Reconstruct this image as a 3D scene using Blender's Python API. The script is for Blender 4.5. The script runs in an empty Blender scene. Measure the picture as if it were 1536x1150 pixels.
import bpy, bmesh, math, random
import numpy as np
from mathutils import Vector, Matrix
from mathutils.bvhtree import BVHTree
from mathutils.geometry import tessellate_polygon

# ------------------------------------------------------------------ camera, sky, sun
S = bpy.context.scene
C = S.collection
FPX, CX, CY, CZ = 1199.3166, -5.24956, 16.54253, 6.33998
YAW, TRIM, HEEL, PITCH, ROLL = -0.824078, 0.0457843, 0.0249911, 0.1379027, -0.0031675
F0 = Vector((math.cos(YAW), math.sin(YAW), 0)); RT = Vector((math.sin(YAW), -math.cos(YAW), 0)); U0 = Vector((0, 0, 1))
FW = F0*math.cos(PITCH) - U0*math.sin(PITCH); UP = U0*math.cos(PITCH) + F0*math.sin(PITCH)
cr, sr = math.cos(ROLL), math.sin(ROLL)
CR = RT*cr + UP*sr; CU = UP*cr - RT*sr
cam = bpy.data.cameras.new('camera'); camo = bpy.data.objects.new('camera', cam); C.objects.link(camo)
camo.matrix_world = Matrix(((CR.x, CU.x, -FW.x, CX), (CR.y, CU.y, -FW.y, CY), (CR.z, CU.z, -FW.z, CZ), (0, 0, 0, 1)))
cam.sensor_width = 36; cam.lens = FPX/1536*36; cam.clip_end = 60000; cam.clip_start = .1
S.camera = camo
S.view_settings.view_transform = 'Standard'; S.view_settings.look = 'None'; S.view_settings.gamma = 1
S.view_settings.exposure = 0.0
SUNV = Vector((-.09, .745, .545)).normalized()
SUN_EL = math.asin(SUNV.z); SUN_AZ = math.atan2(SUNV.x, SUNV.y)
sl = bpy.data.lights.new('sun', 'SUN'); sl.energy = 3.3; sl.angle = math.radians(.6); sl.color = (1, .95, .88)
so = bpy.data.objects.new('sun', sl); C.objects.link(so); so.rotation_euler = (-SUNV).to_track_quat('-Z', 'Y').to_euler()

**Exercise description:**
What is needed is an exact copy of the lines from the start of the listing through the line where "from mathutils.geometry import" sits, please, both end lines included and nothing more.

**Result of the task:**
Reconstruct this image as a 3D scene using Blender's Python API. The script is for Blender 4.5. The script runs in an empty Blender scene. Measure the picture as if it were 1536x1150 pixels.
import bpy, bmesh, math, random
import numpy as np
from mathutils import Vector, Matrix
from mathutils.bvhtree import BVHTree
from mathutils.geometry import tessellate_polygon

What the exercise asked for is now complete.